Moreover, following the forging of the Iran nuclear deal, formally known as the Joint Comprehensive Plan of Action (JCPOA), international negotiators upheld arms embargo to neutralize the Iranian government’s malign behaviors. However, this goal has never been achieved, and Iranian officials proudly insist on their aggressive and provocative activities.
Therefore, pleasing the ayatollahs while they lack legitimacy and seek to fasten their rule by tightening the noose on the people and terrorizing their neighbors is a wrong step. The contribution of economic concessions in a bid to normalize and civilize outdated rulers in Iran is in favor of neither Iranian citizens, who struggle for fundamental freedoms and civil rights, nor the peace and stability in the region and across the globe. In this respect, Iranians reject boosting the oppressive government through economic incentives, let alone granting them access to weapons.

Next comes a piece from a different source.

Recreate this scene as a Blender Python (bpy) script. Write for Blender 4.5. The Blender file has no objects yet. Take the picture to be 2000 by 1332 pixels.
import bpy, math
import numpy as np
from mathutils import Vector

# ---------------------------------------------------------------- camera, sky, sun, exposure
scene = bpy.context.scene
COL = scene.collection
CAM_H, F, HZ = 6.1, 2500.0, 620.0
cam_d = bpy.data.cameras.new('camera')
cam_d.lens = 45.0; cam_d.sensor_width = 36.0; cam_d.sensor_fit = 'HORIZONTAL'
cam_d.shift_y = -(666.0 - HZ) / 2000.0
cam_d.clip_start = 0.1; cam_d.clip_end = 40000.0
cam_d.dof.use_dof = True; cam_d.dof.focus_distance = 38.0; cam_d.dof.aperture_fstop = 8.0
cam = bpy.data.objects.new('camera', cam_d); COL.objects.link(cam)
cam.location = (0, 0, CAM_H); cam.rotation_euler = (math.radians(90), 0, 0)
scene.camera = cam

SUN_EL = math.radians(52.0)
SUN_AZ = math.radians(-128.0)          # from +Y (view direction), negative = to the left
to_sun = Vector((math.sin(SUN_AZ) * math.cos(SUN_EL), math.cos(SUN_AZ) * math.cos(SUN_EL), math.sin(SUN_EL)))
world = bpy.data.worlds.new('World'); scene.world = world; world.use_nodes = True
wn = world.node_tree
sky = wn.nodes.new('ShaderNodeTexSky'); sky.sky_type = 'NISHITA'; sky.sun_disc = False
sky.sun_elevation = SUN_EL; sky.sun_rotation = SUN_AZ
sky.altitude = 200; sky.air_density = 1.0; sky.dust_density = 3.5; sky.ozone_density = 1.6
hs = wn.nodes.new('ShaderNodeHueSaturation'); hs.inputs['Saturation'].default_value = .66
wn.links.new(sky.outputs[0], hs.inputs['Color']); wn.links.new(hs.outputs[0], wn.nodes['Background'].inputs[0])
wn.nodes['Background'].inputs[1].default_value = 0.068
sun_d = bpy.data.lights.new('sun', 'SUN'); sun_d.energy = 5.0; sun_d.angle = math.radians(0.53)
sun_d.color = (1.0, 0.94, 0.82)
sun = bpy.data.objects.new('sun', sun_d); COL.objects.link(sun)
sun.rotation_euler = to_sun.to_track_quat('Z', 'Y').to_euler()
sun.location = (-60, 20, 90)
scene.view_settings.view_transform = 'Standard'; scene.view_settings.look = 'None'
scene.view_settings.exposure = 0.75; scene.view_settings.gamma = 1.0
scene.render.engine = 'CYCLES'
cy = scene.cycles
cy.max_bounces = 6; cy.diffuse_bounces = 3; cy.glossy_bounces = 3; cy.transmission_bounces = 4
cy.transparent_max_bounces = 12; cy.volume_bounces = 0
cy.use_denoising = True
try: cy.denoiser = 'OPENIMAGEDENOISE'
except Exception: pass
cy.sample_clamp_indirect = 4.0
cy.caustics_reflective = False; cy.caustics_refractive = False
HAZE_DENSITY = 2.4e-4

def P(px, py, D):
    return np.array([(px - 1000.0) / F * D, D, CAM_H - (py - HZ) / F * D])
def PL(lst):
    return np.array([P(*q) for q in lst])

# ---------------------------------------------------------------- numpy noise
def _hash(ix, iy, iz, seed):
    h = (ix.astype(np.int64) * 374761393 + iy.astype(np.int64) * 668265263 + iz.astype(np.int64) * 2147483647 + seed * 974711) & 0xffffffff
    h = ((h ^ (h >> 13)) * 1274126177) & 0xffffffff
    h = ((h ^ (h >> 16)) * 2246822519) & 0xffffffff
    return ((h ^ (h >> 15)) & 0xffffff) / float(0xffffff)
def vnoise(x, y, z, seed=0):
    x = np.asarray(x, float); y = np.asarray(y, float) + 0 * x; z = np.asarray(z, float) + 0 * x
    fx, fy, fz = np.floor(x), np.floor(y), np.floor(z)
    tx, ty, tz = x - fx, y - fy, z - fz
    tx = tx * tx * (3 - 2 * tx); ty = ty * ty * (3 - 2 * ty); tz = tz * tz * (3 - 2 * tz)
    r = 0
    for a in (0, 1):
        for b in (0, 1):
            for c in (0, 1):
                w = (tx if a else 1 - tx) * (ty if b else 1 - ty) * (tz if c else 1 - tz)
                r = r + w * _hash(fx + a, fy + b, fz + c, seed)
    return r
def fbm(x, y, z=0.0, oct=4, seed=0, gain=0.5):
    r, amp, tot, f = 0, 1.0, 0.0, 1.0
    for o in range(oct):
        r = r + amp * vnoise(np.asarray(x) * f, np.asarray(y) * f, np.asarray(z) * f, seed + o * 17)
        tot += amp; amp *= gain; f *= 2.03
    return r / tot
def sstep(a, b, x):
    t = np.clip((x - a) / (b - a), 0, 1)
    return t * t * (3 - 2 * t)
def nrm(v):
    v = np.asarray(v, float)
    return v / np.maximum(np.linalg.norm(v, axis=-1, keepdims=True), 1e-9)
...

Instead, the people of Iran expect the international community, particularly the UN Security Council, to hold Iranian authorities accountable for their human rights violations, such as killing at least 1,500 peaceful protesters on November 15 and 16, 2019. The international judicial bodies like the Hague Tribunal should launch impartial investigations on the ayatollahs’ crimes against their citizens as well as the people of Syria, Iraq, Yemen, Lebanon, Afghanistan, etc.